REPUBLIKA.CO.ID, JAKARTA -- Komisi Pemberantasan Korupsi (KPK) mengatakan tidak dalam kapasitas berpendapat setuju atau tidak terkait penerapan hukuman mati kepada para koruptor. Saat ini kebijakan KPK kepada pelaku koruptor hanya menghukum pidana dan menyita asetnya.
"Hukuman mati khususnya dalam penegakan hukum Tindak Pidana Korupsi secara normatif dapat diterapkan sebagaimana ketentuan Pasal 2 ayat (2) UU Tipikor. Namun, KPK sebagai bagian dari aparat penegak hukum tentu tidak dalam kapasitas berpendapat setuju atau tidak terkait penerapan hukuman mati," kata Plt Juru Bicara KPK Ali Fikri saat dihubungi Republika.co.id, Senin (22/2).

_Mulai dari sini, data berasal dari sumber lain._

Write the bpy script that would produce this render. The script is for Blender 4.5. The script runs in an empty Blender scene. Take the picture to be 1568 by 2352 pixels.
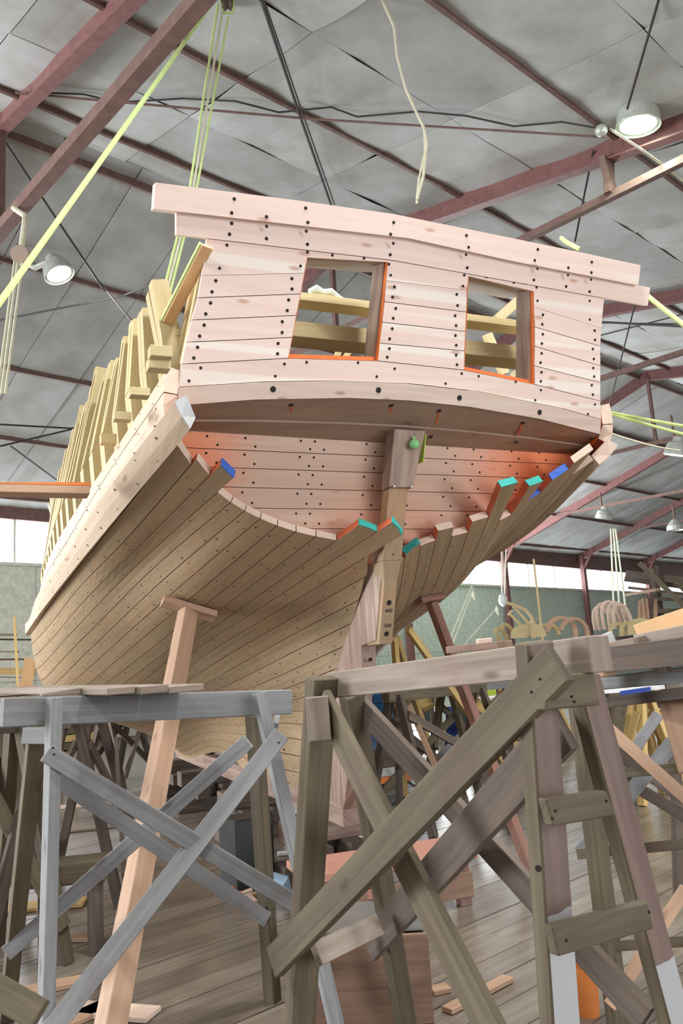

Kemudian, Ali melanjutkan dalam penghukuman pelaku korupsi, kebijakan KPK saat ini tidak hanya menghukum pidana badan berupa penjara sebagai efek jera. "Tapi juga memaksimalkan pemulihan hasil tindak pidana korupsi/ asset recovery melalui tuntutan denda, uang pengganti maupun perampasan aset lainnya," ujarnya.
Sebelumnya diketahui, Komisi Nasional Hak Asasi Manusia (Komnas HAM) mengaku tidak sepakat dengan hukuman mati bagi pelaku korupsi. Ketua Komnas HA Ahmad Taufan Damanik menilai kasus korupsi bukan termasuk dalam kategori pelanggaran pidana HAM berat.
"Korupsi, narkoba dan lain-lain itu tidak termasuk itu (pelanggaran HAM berat)," katanya dalam sebuah diskusi virtual terkait hukuman mati bagi koruptor, Ahad (21/2).
Taufan menjelaskan, secara internasional hukuman mati hanya diberikan kepada pelaku genosida, kejahatan kemanusiaan, agresi dan kejahatan perang yang masuk dalam kategori pelanggaran HAM berat. Korupsi, sambung dia, berada di bawah tingkat pelanggaran HAM berat.
"Hukuman mati itu hanya diizinkan untuk tindak pidana yang disebut the most serious crime sedangkan korupsi hanya masuk dalam kriteria serious crime bukan the most serious crime yang pelanggaran HAM berat seperti yang empat tadi," katanya.